Heute ist das Instrument glücklicherweise wieder weitgehend im Originalzustand. Sogar die beiden Kalkanten (Balgtreter), mit denen das Gebläse der pneumatischen Kegelladen-Orgel angetrieben wurde, sind im Originalzustand erhalten und nach wie vor voll funktionstüchtig, wie Matthias Kohl in dem Turmraum neben der Orgel demonstriert. Notwendig sind sie schon sehr lange nicht mehr: 1912 genehmigte sich die Gemeinde einen Elektromotor, sodass keine kräftigen Männer mehr nötig waren, die mit Muskelkraft die Bälge treten mussten.

Das Filetstück ist eine der wenigen erhaltenen romantischen Orgeln

Heute finden regelmäßig Orgelkonzerte in Herz Jesu statt, um das Instrument, das zu den wenigen erhaltenen romantischen Orgeln in Deutschland gehört, der Öffentlichkeit zu präsentieren. Die Eggert-Orgel ist in der Hauptstadt schon ein „echtes Filetstück“, wie Organist Putscher betont. Und sie passe hervorragend in den riesigen Kirchenbau. Im Grunde habe sich der Architekt seinerzeit die Orgel zum Raum bestellt.

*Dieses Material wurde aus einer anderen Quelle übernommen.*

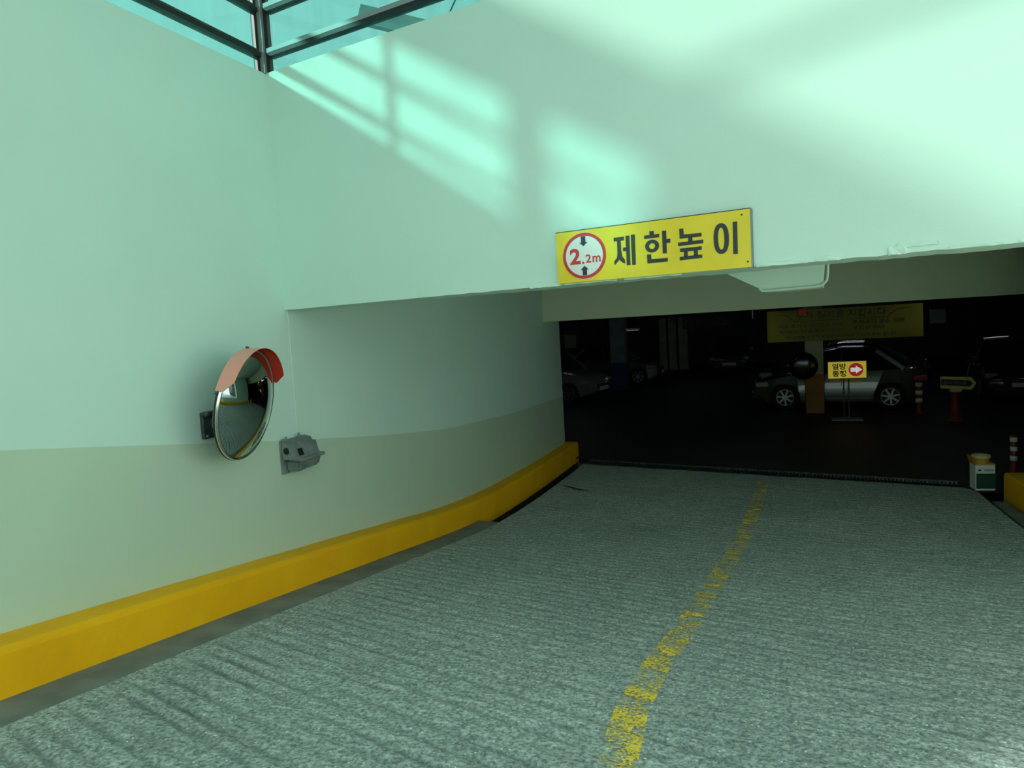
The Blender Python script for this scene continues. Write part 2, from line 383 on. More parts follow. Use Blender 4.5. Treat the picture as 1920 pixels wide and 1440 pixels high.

Eine solche Rarität zu erhalten, macht aber auch heute wiederum Arbeit. Im Sommer steht eine Generalreinigung an, um das Instrument auch künftig in seiner Klangfülle zu erhalten. Dass es dazu überhaupt kommen konnte, diesen Schatz bis heute zu bewahren, ist laut Gemeindesekretär Matthias Kohl auch ein Ergebnis der permanenten Mangelwirtschaft der DDR. „Armut“, so ist er überzeugt, „ist eben doch der beste Konservator.“


Herz Jesu, Fehrbelliner Str. 99, 10119 Berlin (Prenzlauer Berg), am U-Bahnhof Senefelderplatz.